One would search in vain for any
indication that the editorial board or staff writers at the Star Tribune has
much idea of the actual impediments to achieving excellent K-12 education at
the level of the locally centralized school district, where the needed overhaul
must go forth.
The
editorial continues as follows >>>>>
State
Education Commissioner Brenda Cassellius and Superintendents Joe Gothard in St.
Paul and Ed Graff in Minneapolis were pleased with the limited progress, but
acknowledged the pressing need to do more to improve academic achievement for
more students.
“While
we recognize the accomplishments, we must be sure [Minneapolis Public Schools]
graduates leave school fully prepared for college and career,” Graff said in a
statement. “We know what we’re doing
right--- but what can we do now to see
the same gains in achievement that we’re seeing in graduation?”
To
address that question, the Minneapolis Public Schools is focusing on literacy,
expanding student support systems and increasing credit-recovery
opportunities. In St. Paul, the district
recently announced a plan for improving literacy and math skills as well as
kindergarten readiness. And Cassellius
says her department will send support to high schools with low graduation rates
to address school-specific needs.
My
Comment >>>>>
Editorialists and staff writers at
the Star Tribune are forever inclined to give serious credence to the
inevitably failing efforts of education establishment figures such as Graff,
Gothard, and Cassellius. In these
specific cases, the former two are superintendents who left their prior school
districts still struggling with major issues of educational quality. Graff was a conspicuous failure during his
three years as superintendent in Anchorage, Alaska (where the school board
declined to renew his contract;
achievement levels were woeful, in many areas even worse than the abysmal
achievement levels at the Minneapolis Public Schools. As to Cassellius, she is a talented and
perceptive educator who would make a good superintendent but whose tenure as
Minnesota Education Commissioner has been vitiated by the need to follow the
dictates of Democrat-Farmer-Labor (DFL) Governor Mark Dayton and DFL
legislators similarly politically purchased by Education Minnesota and local
teachers unions such as the Minneapolis Federation of Teachers (MFT).
The
editorial continues as follows >>>>>
Those
are worthy initiatives, but they’ll require sticking with models that work and
letting ineffective programs go. It will
take focused instruction and support from families and communities.

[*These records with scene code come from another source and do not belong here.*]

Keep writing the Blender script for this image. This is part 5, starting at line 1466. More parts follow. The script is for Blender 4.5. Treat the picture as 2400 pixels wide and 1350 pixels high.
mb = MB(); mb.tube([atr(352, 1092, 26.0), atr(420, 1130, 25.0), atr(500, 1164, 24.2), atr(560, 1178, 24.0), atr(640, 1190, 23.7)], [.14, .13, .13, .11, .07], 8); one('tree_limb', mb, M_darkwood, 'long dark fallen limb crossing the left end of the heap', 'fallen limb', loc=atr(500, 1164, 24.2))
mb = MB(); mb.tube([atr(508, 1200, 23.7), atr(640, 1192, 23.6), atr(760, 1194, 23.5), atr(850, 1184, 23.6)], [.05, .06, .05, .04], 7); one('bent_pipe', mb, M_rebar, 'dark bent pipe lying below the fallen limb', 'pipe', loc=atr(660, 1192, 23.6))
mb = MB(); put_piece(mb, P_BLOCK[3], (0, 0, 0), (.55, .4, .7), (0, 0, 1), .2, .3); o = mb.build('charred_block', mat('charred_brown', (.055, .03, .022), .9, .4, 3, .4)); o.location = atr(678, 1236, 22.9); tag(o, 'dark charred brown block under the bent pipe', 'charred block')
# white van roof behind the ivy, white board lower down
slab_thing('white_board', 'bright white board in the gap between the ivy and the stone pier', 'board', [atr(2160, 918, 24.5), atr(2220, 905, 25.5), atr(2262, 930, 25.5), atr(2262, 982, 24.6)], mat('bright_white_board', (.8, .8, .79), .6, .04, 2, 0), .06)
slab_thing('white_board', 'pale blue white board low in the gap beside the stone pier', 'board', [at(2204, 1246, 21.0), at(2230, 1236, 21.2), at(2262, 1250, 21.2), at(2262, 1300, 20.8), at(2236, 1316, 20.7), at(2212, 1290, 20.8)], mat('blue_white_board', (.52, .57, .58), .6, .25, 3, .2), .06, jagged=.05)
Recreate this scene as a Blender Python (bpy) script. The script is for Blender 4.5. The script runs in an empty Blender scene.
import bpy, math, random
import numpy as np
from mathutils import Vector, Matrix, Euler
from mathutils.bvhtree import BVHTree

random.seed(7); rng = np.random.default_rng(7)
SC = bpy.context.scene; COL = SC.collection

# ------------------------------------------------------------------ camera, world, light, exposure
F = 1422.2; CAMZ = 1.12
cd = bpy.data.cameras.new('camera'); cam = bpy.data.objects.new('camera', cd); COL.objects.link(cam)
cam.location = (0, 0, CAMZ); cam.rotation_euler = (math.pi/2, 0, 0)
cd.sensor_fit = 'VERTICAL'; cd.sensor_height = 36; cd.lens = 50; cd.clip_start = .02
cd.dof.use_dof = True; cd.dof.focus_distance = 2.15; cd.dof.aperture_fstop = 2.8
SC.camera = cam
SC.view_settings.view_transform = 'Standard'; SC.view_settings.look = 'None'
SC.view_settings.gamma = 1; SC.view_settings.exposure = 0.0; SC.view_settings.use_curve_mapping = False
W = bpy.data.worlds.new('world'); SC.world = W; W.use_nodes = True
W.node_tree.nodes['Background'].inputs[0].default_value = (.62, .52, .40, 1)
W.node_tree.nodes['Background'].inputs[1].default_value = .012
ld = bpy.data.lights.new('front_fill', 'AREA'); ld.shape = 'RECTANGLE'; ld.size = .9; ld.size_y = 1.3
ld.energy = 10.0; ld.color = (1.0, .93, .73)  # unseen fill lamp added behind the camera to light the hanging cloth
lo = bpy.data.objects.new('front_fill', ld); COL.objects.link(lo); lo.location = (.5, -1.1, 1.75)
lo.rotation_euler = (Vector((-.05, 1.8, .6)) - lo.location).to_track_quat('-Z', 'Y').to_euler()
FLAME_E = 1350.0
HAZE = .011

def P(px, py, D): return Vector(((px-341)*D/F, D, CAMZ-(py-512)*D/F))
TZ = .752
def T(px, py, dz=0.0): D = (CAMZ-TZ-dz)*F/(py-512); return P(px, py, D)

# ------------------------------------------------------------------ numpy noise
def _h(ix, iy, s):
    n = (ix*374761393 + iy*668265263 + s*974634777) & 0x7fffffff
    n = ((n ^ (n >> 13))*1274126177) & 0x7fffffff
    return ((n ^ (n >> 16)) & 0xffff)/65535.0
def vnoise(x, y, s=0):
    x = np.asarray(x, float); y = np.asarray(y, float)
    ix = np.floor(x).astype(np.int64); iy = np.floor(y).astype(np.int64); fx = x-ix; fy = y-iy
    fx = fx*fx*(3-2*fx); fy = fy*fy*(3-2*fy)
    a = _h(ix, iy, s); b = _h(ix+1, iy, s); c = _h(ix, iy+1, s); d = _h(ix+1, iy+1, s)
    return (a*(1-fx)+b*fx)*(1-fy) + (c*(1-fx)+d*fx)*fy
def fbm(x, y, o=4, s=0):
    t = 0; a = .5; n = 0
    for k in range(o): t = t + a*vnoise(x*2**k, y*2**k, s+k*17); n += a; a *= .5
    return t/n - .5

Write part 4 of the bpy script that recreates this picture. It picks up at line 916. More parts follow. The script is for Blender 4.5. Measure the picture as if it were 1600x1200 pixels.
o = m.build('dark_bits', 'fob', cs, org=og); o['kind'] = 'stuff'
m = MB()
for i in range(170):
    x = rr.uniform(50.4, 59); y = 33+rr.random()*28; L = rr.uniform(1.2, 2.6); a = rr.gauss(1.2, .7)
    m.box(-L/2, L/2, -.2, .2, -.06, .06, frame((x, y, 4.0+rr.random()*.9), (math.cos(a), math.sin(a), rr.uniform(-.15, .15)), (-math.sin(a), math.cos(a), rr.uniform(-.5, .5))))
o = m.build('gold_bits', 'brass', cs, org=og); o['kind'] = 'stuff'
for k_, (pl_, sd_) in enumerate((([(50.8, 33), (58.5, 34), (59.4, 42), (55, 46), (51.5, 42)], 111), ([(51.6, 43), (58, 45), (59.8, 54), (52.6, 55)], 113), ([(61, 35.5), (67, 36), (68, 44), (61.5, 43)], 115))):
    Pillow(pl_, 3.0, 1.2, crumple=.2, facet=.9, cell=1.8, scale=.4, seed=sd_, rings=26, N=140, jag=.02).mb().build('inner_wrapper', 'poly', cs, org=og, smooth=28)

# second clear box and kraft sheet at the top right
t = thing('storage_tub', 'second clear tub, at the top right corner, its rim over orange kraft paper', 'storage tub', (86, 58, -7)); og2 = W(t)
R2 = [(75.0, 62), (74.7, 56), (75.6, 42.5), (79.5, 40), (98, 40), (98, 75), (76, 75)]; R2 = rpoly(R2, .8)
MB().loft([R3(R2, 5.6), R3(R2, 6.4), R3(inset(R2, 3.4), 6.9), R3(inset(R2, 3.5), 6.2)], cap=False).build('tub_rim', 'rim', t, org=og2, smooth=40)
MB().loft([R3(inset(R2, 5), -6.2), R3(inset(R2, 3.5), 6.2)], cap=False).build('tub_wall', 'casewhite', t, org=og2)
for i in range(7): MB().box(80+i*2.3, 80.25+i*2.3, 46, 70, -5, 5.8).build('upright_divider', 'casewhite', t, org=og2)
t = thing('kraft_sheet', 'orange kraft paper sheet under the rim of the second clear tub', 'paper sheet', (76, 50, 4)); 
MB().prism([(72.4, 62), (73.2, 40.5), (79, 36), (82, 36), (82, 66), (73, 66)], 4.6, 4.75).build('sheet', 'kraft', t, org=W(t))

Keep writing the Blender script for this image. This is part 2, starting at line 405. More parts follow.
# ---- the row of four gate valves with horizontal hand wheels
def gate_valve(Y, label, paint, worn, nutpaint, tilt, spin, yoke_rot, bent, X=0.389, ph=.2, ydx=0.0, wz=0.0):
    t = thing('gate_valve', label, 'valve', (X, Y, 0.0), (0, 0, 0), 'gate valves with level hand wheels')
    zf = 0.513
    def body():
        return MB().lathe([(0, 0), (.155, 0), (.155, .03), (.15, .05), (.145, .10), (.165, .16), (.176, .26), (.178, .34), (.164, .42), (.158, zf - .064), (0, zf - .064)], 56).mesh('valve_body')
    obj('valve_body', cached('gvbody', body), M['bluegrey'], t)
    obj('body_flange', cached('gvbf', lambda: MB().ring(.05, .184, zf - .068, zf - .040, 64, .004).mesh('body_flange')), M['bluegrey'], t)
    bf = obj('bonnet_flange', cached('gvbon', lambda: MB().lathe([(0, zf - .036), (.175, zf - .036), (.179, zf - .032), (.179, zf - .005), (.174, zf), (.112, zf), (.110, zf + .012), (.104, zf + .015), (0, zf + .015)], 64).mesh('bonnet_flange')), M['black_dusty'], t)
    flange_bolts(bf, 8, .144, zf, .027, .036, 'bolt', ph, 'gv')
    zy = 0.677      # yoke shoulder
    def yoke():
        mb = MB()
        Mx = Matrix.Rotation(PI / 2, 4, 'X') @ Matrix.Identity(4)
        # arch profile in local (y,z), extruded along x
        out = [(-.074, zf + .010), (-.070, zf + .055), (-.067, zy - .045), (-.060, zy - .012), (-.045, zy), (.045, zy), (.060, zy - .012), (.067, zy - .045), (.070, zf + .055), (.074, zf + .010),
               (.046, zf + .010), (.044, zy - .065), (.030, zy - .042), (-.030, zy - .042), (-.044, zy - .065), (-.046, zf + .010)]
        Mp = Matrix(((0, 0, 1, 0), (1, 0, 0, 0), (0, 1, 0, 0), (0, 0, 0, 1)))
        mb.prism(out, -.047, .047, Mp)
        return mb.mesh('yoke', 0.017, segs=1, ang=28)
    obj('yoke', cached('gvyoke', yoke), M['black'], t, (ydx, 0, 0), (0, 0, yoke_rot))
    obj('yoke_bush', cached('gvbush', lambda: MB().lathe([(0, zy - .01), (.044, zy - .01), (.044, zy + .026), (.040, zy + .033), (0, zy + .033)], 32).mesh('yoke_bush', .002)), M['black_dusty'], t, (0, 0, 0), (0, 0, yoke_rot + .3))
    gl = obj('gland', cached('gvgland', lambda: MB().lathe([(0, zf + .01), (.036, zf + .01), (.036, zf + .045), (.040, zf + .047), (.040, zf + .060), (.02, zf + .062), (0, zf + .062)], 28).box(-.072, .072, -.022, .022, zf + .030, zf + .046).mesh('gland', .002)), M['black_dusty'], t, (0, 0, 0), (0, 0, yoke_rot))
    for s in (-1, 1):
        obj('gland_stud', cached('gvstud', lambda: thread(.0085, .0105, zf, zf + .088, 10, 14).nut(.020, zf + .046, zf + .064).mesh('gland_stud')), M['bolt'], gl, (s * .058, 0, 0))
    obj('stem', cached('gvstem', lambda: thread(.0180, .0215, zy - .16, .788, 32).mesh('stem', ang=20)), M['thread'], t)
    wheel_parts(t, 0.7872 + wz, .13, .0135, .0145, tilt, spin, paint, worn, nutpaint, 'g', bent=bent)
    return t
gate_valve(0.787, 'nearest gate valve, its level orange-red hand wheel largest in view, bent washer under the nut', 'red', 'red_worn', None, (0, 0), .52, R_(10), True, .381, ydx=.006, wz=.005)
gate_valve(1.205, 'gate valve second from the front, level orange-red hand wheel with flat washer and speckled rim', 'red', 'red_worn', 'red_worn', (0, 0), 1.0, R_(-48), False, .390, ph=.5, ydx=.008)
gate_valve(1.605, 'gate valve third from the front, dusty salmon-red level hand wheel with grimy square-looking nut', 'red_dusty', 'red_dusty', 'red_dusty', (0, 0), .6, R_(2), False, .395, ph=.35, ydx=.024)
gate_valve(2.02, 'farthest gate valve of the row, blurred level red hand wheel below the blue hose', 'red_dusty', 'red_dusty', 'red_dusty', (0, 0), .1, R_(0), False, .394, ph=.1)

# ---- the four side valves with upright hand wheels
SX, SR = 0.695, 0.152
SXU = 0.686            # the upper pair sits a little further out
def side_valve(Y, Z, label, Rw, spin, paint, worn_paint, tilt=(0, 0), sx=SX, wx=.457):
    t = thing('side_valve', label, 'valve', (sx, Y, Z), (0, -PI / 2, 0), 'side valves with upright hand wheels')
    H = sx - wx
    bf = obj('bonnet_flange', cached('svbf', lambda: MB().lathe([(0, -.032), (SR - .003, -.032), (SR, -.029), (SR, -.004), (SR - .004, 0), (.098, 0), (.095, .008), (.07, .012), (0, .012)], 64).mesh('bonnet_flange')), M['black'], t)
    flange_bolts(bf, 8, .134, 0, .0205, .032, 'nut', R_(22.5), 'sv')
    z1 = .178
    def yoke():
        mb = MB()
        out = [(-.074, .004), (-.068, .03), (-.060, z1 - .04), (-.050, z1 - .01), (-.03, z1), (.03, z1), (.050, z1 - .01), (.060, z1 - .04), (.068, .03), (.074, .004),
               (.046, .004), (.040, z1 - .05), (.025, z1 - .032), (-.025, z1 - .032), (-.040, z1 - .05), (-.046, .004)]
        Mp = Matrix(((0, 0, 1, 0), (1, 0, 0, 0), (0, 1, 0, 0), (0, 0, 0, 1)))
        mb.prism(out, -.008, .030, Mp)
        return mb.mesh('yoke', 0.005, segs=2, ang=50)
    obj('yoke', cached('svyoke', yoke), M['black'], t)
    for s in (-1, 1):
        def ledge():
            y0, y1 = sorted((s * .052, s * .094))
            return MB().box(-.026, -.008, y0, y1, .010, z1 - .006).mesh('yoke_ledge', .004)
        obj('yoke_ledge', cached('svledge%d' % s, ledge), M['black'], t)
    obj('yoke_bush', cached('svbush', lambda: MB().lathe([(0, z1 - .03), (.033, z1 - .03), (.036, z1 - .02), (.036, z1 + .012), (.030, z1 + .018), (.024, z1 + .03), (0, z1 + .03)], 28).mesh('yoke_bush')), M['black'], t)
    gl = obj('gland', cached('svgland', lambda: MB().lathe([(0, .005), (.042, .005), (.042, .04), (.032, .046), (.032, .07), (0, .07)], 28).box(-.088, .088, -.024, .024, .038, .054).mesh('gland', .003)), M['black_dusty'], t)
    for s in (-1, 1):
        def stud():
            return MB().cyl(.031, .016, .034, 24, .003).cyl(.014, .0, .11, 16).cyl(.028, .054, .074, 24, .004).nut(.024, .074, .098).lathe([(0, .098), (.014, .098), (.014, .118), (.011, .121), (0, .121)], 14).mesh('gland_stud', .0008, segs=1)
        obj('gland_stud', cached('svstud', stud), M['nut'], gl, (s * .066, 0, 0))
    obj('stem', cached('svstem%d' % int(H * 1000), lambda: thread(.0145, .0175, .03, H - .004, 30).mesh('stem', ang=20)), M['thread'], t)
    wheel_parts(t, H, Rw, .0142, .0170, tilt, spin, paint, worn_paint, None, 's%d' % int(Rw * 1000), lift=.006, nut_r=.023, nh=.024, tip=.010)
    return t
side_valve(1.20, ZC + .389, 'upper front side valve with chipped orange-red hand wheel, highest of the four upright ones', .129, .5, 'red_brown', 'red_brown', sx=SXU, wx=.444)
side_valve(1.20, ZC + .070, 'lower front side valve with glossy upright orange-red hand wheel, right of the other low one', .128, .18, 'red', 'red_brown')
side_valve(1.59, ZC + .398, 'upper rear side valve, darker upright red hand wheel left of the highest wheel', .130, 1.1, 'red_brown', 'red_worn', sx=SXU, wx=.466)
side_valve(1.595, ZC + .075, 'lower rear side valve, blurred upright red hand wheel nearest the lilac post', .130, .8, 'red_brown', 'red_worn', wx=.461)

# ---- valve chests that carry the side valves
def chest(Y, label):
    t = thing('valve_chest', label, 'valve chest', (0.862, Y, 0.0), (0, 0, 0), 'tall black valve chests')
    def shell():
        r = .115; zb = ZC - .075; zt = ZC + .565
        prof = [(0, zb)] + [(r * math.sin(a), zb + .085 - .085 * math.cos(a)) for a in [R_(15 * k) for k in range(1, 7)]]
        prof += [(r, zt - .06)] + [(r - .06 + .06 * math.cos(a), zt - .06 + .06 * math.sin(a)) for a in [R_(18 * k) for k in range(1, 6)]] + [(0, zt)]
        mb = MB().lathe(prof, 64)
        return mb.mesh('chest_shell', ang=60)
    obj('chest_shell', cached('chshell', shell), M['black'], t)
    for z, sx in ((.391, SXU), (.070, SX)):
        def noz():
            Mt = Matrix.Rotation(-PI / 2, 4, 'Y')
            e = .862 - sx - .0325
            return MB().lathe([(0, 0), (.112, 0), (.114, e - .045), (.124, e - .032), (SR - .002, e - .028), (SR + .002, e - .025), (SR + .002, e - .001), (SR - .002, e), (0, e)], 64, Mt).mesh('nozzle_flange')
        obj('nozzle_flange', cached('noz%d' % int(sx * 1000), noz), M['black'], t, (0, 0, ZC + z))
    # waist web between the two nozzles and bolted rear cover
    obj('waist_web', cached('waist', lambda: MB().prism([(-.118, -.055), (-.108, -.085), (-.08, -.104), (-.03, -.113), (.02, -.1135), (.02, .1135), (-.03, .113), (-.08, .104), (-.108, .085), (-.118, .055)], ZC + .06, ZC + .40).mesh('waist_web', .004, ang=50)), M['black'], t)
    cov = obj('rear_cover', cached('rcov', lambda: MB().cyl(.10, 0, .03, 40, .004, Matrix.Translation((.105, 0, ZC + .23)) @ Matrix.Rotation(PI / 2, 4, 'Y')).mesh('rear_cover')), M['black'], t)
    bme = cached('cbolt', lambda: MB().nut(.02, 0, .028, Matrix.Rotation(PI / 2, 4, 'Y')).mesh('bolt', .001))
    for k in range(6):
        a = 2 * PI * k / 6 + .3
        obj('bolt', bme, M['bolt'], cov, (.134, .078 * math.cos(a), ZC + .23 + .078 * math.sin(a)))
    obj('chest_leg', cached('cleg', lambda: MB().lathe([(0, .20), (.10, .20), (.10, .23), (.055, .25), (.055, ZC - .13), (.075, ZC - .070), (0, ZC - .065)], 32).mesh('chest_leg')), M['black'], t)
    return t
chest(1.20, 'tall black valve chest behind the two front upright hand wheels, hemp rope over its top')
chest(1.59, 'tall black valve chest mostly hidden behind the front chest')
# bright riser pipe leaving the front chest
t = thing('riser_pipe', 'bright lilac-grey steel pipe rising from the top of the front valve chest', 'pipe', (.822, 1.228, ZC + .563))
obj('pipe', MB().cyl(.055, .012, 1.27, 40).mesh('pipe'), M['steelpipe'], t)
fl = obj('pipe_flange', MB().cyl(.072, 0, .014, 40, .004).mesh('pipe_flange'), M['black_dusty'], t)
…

The state has set a goal to have a 90 percent
graduation rate statewide by 2020, with no student group falling below 85
percent. With students of color still
below 70 percent, that target will not be met given the current rate of
improvement.
Steps must be taken to speed up the use of strategies that
work for struggling learners. Unless
that happens, higher graduation rates won’t necessarily translate into
well-educated students.
My
Comment >>>>>
Phrases
such as “worthy initiatives,” models that work,” “ineffective programs,” ‘steps
must be taken,” and “well-educated students” quintessentially represent the
vacuous verbiage of Star Tribune editorialists and staff writers. The term “focused instruction” actually
denotes in one manifestation a promising program of Bernadeia Johnson that had
resonance with the Core Knowledge approach of E. D. Hirsch; that program, so full of merit, has been
jettisoned by Ed Graff and other current decision-makers at the Minneapolis
Public Schools. Here the Star Tribune
editorial board uses the term murkily and cluelessly, as is that board’s wont.
……………………………………………………………………
Summary
Comments >>>>>
Editors at the Star Tribune are not
sufficiently interested in the matter of improving K-12 education. They are not knowledgeable enough on
education issues to make the proper advocacies even if they were inclined to do
so. Furthermore, as employees of a
mainstream newspaper, editors are hesitant to offend the offenders who give
them access for interviews to do lightweight, sycophantic stories even when
articles tend toward the feature rather than the reportorial.
In this situation, readers must
always apply their own analytical reasoning in considering K-12 articles in the
Star Tribune.
For that reasoning to be effective,
readers must ever endeavor to increase their own knowledge of K-12 issues.